WORLD NEWS: "China Appears to Join Europe In Call for Overhaul of Rules," by Ian Johnson, Wall Street Journal, 27 October 2008.

A CRISIS IN FINANCE: "U.S. Does Not Support A Global Crisis Regulator: Likely Isue at a Financial Summit Meeting," by Mark Landler, New York Times, 6 November 2008.

Now that the sextet of America's world-dominating investment banks have been crushed by the subprime crisis, Japan's leaders "say they believe their country should take a more active role in economic leadership" globally. Europe is too busy crowing, but Japan worries more about filling the leadership void, so says Fackler.

While smart Western observers like Sebastian Mallaby dream of a Bretton Woods II deal at the upcoming summit, it's starting to look like the last time Bush-Cheney get to stand up--rather isolated yet again--against the rest of the Core regarding the rule-set reset that others demand but from which our White House seems determined to shy away.

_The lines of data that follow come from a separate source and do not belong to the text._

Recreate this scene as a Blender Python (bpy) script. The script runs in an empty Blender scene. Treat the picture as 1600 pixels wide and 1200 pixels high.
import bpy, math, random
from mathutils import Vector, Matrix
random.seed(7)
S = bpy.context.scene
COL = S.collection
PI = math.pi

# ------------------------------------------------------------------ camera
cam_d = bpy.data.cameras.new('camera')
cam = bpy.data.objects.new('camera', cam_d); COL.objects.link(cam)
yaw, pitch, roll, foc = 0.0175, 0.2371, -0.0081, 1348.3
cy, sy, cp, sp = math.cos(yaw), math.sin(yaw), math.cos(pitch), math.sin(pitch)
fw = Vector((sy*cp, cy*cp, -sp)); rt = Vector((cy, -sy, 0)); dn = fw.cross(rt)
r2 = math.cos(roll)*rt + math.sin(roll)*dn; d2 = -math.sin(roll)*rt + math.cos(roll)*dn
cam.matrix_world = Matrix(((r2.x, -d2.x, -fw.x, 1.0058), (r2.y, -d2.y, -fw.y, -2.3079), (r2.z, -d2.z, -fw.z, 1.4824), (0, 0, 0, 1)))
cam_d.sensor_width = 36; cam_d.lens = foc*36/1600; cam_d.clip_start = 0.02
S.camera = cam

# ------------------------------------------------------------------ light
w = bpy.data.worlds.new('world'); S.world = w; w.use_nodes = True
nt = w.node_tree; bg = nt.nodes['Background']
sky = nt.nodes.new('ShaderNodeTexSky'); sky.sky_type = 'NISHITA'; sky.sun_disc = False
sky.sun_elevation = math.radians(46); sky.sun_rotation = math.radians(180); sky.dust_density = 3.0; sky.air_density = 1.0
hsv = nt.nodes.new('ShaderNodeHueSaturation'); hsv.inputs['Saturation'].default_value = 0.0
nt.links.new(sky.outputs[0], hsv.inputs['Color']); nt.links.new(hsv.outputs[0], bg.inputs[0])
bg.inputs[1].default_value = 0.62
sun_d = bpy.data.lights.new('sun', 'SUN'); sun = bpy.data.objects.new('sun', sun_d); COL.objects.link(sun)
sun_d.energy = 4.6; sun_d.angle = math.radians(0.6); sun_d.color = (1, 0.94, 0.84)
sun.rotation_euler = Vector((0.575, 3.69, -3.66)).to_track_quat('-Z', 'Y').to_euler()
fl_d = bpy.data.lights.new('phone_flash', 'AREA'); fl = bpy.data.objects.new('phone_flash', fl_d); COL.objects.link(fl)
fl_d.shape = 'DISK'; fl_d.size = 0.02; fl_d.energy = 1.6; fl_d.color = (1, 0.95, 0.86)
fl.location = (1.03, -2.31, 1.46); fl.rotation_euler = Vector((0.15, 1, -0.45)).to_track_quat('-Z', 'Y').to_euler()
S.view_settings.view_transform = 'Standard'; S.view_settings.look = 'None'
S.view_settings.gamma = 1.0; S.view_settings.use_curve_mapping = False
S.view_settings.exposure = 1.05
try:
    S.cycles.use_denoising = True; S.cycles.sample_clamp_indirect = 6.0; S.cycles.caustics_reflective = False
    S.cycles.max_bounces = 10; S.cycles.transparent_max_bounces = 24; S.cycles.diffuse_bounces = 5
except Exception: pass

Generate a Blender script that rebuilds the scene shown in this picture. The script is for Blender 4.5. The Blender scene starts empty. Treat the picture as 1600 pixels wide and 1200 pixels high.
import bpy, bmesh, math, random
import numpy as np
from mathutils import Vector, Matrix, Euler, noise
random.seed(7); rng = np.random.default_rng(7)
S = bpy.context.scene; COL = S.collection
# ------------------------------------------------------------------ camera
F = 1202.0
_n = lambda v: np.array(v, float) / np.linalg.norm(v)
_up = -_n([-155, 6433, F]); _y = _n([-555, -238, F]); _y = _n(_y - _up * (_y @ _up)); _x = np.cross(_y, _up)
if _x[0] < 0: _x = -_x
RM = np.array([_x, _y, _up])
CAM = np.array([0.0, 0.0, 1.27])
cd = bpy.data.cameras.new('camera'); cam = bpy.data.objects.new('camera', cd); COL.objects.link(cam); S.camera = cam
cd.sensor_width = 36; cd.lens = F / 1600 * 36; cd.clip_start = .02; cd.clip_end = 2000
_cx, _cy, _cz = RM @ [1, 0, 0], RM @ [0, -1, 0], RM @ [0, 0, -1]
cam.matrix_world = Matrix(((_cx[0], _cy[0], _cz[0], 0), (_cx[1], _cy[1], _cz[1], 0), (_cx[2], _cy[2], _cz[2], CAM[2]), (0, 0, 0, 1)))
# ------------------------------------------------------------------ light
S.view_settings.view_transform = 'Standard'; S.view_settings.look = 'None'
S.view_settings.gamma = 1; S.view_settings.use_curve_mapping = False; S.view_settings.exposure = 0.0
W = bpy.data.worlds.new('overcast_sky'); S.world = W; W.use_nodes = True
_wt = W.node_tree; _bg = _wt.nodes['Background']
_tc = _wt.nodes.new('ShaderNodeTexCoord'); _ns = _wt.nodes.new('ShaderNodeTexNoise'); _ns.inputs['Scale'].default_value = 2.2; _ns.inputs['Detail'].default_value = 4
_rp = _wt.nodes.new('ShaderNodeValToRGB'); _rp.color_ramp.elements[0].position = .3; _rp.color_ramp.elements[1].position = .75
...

China, always looking to follow, comes out with a bold call for "what they said," pointing at the EU pillars.

As serious System Perturbations go, this one disappoints for now, but it probably makes sense to view this summit as simply the Bush administration's swan song.

I hope to be proven wrong, but expect me to snore through the say-everything-but-do-nothing proceedings. Probably just a practice session for the real deal with Obama.

But mark my words: eventually the global SEC is a must. The Core as a whole simply has to get its collective arms around what's happening in terms of inter-market financial flows, and such an institution is where those new rules will inevitably reside.

Reader Comments (1)

Although a global SEC may be needed eventually, I think there is an easier precendent in the Basel II framework. It established a set of rules that are global, even though each nation's regulators still retain the enforcement role. Although each nation has argued for its own tweaks, it establishes a fairly standard rule set that all major banks (defined by asset size or multi-national presence) must follow. Perhaps a similar framework for investment banking and hedge funds could be implemented more quickly than convincing countries to give up any of the enforcement role.

Either way, I completely agree that a global rule set is needed. The investment banking arms of these insitutions is generally what has brought them down, and a Basel II-like framework could have helped.